Wishing to share this luxury with others Jane offered the use of the pool to island kids (and their parents). From then on during most every school summer holiday week day afternoon there could be found upwards of 20 kids enjoying Jane and Helen’s pool with many parents sitting and chatting nearby. Jane was always in attendance, initially as pool life guard and then later as swimming instructor. This summer afternoon treat continued for almost 30 years until the year of Jane’s death in 2007.
Both Helen & Jane much involved themselves in the island community becoming loved & respected members. Among the many local organizational responsibilities they took on, for many years, was Helen being the Secretary of the South Galiano Volunteer Fire Department, Jane being the Treasurer for the Galiano Club. Jane was eventually awarded both the Order of Canada and the Order of BC, the investiture ceremony for each being held, at Jane’s insistence, on the island. Helen Sonthoff died in 2000, Jane Rule in 2007. Their ashes are buried together in the Galiano Cemetery just a short walk away from their island home.

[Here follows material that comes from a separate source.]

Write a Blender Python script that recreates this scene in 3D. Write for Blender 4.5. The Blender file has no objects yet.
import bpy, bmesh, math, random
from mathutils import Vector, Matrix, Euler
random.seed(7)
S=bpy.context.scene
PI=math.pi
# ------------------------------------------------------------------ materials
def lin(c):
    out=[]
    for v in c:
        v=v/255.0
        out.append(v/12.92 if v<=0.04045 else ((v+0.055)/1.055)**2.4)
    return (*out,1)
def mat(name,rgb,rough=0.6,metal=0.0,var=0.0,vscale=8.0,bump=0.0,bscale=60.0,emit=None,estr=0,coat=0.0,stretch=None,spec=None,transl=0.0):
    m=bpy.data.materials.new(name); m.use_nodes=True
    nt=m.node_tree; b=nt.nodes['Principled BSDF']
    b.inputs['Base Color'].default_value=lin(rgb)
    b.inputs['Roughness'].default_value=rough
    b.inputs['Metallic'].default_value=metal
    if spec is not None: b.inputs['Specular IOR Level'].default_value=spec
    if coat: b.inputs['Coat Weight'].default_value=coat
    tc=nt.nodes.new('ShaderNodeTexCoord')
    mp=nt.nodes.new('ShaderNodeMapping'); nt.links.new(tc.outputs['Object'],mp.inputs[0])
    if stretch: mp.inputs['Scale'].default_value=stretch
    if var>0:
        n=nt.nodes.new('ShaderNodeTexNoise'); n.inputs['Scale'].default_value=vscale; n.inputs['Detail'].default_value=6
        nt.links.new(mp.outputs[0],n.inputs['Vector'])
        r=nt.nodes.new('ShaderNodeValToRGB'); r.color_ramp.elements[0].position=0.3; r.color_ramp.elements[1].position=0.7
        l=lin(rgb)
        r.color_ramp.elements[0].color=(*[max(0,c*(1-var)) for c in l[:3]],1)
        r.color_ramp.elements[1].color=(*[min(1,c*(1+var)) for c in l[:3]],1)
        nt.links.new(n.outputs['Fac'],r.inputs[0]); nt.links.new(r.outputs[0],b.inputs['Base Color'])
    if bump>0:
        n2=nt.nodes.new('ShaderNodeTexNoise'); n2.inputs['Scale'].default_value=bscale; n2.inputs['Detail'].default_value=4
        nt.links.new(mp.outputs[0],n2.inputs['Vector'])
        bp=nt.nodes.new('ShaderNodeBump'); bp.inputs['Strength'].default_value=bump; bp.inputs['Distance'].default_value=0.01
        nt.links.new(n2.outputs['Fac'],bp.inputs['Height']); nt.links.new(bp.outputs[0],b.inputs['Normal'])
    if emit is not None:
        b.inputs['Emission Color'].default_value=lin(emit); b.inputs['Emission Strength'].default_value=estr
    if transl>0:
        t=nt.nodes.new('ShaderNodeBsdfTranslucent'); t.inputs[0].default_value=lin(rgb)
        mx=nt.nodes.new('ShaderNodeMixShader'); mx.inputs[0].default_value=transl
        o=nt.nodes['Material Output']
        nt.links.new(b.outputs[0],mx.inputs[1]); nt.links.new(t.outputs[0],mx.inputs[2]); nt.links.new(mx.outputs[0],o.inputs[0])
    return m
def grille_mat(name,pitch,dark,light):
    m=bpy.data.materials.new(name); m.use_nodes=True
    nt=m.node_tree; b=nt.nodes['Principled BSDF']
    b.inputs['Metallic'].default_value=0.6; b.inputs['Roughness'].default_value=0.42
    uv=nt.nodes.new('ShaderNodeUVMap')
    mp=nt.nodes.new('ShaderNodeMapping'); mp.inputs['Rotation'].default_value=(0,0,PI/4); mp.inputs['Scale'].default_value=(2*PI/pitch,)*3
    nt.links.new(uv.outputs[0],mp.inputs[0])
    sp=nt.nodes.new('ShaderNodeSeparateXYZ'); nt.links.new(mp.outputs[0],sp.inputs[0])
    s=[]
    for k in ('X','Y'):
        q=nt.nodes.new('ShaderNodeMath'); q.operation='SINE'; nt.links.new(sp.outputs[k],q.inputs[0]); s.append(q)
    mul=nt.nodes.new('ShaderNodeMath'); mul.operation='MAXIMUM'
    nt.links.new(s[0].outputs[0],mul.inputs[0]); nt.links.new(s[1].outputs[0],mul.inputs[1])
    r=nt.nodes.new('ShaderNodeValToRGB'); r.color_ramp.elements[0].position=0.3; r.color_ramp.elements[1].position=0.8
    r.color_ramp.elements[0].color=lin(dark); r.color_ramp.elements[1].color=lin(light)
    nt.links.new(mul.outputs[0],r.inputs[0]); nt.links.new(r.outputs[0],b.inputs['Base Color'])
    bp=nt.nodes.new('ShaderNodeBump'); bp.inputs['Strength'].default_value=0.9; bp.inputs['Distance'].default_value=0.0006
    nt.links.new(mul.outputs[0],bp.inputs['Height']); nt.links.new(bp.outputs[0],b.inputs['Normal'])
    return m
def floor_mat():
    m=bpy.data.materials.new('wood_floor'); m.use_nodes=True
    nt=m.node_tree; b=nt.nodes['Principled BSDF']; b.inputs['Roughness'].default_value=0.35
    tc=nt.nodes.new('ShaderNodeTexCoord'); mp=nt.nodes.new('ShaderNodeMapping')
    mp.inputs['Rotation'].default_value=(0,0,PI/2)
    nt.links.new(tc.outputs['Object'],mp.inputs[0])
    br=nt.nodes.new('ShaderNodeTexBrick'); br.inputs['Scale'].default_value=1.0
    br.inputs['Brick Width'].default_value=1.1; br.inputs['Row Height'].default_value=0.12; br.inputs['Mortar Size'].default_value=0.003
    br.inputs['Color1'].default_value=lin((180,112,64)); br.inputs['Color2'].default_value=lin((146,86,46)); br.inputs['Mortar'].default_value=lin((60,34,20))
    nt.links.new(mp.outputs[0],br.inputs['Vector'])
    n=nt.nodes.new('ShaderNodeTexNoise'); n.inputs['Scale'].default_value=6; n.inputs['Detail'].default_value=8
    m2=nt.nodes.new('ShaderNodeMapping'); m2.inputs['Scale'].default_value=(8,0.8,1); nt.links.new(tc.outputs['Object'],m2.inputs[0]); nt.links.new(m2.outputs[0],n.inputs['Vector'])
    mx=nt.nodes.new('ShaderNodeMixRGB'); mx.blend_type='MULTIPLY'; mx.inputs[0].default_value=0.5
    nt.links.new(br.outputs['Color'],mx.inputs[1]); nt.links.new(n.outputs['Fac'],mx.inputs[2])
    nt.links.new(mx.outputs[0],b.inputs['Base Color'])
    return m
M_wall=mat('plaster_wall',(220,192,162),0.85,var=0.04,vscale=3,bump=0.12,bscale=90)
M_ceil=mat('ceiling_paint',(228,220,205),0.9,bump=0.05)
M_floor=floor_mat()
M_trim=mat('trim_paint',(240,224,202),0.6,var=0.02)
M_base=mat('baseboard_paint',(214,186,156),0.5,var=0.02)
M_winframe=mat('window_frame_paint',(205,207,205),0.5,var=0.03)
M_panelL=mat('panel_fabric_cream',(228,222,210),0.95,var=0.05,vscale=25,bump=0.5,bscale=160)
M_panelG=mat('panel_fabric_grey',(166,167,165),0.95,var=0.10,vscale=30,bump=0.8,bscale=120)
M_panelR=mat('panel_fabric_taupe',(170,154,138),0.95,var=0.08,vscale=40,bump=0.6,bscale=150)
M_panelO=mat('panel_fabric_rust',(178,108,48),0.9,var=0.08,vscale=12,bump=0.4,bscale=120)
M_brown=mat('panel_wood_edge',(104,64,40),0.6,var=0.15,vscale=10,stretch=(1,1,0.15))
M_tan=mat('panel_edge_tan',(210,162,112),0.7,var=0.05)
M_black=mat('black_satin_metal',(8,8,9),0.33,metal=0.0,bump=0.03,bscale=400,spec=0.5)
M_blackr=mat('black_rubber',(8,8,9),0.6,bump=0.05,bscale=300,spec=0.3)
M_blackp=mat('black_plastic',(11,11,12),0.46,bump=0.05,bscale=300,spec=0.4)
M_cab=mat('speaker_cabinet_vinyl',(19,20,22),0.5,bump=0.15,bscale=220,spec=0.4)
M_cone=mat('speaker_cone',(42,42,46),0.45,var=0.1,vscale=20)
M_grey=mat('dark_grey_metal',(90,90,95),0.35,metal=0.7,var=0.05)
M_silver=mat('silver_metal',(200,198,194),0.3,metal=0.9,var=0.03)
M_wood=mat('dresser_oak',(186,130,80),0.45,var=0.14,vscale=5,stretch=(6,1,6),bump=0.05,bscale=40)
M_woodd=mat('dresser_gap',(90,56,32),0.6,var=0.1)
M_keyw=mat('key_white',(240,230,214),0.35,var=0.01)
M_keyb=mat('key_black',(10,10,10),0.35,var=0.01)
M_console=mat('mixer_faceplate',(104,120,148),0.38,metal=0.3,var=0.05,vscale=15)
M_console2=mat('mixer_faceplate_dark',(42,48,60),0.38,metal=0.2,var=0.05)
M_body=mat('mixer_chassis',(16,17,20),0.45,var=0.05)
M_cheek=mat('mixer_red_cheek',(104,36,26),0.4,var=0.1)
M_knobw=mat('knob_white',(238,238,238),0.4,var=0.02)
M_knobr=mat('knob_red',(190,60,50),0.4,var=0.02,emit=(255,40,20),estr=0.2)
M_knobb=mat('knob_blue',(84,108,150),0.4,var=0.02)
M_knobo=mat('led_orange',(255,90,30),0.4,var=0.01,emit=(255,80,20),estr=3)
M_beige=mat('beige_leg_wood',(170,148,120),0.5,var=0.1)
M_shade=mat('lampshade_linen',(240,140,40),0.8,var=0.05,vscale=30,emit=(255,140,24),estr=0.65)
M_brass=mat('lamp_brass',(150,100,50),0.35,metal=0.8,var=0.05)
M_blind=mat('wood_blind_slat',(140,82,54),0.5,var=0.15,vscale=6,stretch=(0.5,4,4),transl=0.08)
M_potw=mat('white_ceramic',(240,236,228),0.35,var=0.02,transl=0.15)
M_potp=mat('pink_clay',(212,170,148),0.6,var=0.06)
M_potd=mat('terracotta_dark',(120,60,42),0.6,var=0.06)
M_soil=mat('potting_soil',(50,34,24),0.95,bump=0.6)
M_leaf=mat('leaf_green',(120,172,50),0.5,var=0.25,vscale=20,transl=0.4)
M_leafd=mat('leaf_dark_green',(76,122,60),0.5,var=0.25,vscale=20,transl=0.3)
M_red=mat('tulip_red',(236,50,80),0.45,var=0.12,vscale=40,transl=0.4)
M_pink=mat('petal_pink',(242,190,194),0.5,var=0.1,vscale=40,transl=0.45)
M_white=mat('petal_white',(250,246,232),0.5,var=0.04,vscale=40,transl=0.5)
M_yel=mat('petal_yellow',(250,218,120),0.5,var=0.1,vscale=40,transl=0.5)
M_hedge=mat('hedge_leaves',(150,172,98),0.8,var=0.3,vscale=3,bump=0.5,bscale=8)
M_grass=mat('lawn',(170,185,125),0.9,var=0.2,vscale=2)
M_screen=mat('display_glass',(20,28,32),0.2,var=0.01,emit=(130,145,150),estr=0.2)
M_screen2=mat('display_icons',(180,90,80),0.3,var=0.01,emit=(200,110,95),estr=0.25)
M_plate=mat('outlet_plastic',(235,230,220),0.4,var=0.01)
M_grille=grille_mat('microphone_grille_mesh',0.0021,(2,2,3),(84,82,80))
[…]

For as long as any of us can remember there has been an old wooden building located next to the Galiano Community Hall. It is a simple enough four-sided structure, thick wood boards nailed to unfinished posts rooted into the ground, sloping corrugated metal roof. A single door, no windows. The floor is made up of packed soil and one very old tree stump. One side of the structure seems to have been left open (to receive firewood?) and was eventually covered over with a number of reused wood doors. Originally built in 1931 as a “wood shed”, the structure has been used as a general storage shed since at least the late 1950s. Stage props, food stuffs, archival papers, garden tools, excess lumber, retired furniture, kitchen pots and pans, sandwich boards and much much more, all found temporary and even long-term storage there. In the last few decades the outer walls became a place to post old event signs (in the days when these were still made of wood with hand painted letters), signs that advertised a wide variety of Hall functions: dances, art shows, craft markets, etc. While the building probably served very well as a wood shed, it was never a satisfactory storage shed: drafty and uninsulated, rotting boards, rodent infested. Historic though the building was becoming, it has long been in need of replacement and relocating. Just this past month the Club Board decided to do both. Under the supervision of Club Director, Diana Burgoyne, the old building is being dismantled, the boards and poles saved for use elsewhere. (One of those helping with the dismantling is Barry New. Barry’s grandfather, Donald New, was one of the founders —- in 1924 —- of the Galiano Club and was most active with the Club in the early 1930s. Mr. New quite probably helped with the construction of the original shed, the very one that his grandson is now helping take apart.) A stronger, more efficient storage building is soon to be constructed closer to the Hall itself.
In 1949 a group of local entrepreneurs established the Galiano Light and Power Company. Initially the Company provided electrical power to some 30 customers in the Sturdies Bay area. In the early 1950s the Galiano Club agreed to invest in the Company with the arrangement including the bringing of electricity to the Hall. A single power line was eventually strung on wood poles (cut from the Bluffs) stretching from Sturdies Bay to the Hall. By the early 1960s, with the creation of both BC Hydro and BC Ferries, a more reliable supply to the island of both electrical power and of natural gas (originally named ‘rock gas’) eliminated the need, from the Hall, of all the oil lamps and of the wood burning stove, replacing them with electric lights, gas and electric heat. The need for a wood shed was no longer there.